> DATASET CONTENT:

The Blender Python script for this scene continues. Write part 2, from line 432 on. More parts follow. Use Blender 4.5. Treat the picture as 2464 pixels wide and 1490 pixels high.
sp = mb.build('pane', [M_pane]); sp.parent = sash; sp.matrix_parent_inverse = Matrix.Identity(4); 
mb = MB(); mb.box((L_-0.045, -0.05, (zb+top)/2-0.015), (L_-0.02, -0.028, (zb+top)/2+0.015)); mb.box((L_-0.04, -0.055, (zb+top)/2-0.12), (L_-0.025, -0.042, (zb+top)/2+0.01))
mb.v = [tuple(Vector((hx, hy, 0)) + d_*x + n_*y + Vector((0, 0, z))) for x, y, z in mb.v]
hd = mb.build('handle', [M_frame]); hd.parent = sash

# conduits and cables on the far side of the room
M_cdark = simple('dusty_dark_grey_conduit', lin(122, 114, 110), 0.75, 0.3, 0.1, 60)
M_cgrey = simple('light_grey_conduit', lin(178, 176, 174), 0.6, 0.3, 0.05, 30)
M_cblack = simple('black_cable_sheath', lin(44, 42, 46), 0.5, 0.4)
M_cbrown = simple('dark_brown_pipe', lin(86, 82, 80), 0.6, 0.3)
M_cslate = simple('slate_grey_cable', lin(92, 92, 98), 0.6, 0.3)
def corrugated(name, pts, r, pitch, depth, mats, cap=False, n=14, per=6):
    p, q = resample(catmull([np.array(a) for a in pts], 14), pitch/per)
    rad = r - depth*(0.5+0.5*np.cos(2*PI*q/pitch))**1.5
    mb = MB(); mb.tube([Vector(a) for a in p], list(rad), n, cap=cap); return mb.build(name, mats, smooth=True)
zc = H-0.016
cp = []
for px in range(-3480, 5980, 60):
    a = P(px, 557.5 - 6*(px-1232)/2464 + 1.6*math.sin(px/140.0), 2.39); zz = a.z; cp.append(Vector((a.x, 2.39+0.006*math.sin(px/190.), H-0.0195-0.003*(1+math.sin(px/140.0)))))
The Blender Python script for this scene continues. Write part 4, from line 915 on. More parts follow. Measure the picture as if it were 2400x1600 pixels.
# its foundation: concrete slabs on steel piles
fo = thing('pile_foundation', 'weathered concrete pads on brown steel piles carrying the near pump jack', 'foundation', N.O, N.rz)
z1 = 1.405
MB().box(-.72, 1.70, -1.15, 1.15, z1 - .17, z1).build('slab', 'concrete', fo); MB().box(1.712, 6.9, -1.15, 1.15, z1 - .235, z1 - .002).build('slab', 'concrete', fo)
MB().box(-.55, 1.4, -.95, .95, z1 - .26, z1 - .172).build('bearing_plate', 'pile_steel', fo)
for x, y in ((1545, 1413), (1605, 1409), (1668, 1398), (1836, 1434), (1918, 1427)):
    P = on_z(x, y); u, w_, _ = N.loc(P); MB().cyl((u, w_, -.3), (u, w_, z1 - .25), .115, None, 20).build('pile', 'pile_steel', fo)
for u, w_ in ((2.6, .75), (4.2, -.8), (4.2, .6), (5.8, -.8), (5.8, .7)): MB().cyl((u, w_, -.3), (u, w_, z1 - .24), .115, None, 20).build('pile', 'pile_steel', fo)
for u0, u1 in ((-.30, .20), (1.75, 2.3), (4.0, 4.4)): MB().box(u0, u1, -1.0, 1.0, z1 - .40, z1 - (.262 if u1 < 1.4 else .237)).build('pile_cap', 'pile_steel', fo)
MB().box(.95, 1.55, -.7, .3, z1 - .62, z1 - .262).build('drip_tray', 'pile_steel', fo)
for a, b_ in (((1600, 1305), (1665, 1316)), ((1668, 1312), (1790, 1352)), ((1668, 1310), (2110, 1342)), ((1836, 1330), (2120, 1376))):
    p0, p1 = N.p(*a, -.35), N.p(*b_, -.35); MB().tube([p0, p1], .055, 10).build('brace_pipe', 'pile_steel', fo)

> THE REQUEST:
Copy the records above exactly.

> FULL OUTPUT:
The Blender Python script for this scene continues. Write part 2, from line 432 on. More parts follow. Use Blender 4.5. Treat the picture as 2464 pixels wide and 1490 pixels high.
sp = mb.build('pane', [M_pane]); sp.parent = sash; sp.matrix_parent_inverse = Matrix.Identity(4); 
mb = MB(); mb.box((L_-0.045, -0.05, (zb+top)/2-0.015), (L_-0.02, -0.028, (zb+top)/2+0.015)); mb.box((L_-0.04, -0.055, (zb+top)/2-0.12), (L_-0.025, -0.042, (zb+top)/2+0.01))
mb.v = [tuple(Vector((hx, hy, 0)) + d_*x + n_*y + Vector((0, 0, z))) for x, y, z in mb.v]
hd = mb.build('handle', [M_frame]); hd.parent = sash

# conduits and cables on the far side of the room
M_cdark = simple('dusty_dark_grey_conduit', lin(122, 114, 110), 0.75, 0.3, 0.1, 60)
M_cgrey = simple('light_grey_conduit', lin(178, 176, 174), 0.6, 0.3, 0.05, 30)
M_cblack = simple('black_cable_sheath', lin(44, 42, 46), 0.5, 0.4)
M_cbrown = simple('dark_brown_pipe', lin(86, 82, 80), 0.6, 0.3)
M_cslate = simple('slate_grey_cable', lin(92, 92, 98), 0.6, 0.3)
def corrugated(name, pts, r, pitch, depth, mats, cap=False, n=14, per=6):
    p, q = resample(catmull([np.array(a) for a in pts], 14), pitch/per)
    rad = r - depth*(0.5+0.5*np.cos(2*PI*q/pitch))**1.5
    mb = MB(); mb.tube([Vector(a) for a in p], list(rad), n, cap=cap); return mb.build(name, mats, smooth=True)
zc = H-0.016
cp = []
for px in range(-3480, 5980, 60):
    a = P(px, 557.5 - 6*(px-1232)/2464 + 1.6*math.sin(px/140.0), 2.39); zz = a.z; cp.append(Vector((a.x, 2.39+0.006*math.sin(px/190.), H-0.0195-0.003*(1+math.sin(px/140.0)))))
The Blender Python script for this scene continues. Write part 4, from line 915 on. More parts follow. Measure the picture as if it were 2400x1600 pixels.
# its foundation: concrete slabs on steel piles
fo = thing('pile_foundation', 'weathered concrete pads on brown steel piles carrying the near pump jack', 'foundation', N.O, N.rz)
z1 = 1.405
MB().box(-.72, 1.70, -1.15, 1.15, z1 - .17, z1).build('slab', 'concrete', fo); MB().box(1.712, 6.9, -1.15, 1.15, z1 - .235, z1 - .002).build('slab', 'concrete', fo)
MB().box(-.55, 1.4, -.95, .95, z1 - .26, z1 - .172).build('bearing_plate', 'pile_steel', fo)
for x, y in ((1545, 1413), (1605, 1409), (1668, 1398), (1836, 1434), (1918, 1427)):
    P = on_z(x, y); u, w_, _ = N.loc(P); MB().cyl((u, w_, -.3), (u, w_, z1 - .25), .115, None, 20).build('pile', 'pile_steel', fo)
for u, w_ in ((2.6, .75), (4.2, -.8), (4.2, .6), (5.8, -.8), (5.8, .7)): MB().cyl((u, w_, -.3), (u, w_, z1 - .24), .115, None, 20).build('pile', 'pile_steel', fo)
for u0, u1 in ((-.30, .20), (1.75, 2.3), (4.0, 4.4)): MB().box(u0, u1, -1.0, 1.0, z1 - .40, z1 - (.262 if u1 < 1.4 else .237)).build('pile_cap', 'pile_steel', fo)
MB().box(.95, 1.55, -.7, .3, z1 - .62, z1 - .262).build('drip_tray', 'pile_steel', fo)
for a, b_ in (((1600, 1305), (1665, 1316)), ((1668, 1312), (1790, 1352)), ((1668, 1310), (2110, 1342)), ((1836, 1330), (2120, 1376))):
    p0, p1 = N.p(*a, -.35), N.p(*b_, -.35); MB().tube([p0, p1], .055, 10).build('brace_pipe', 'pile_steel', fo)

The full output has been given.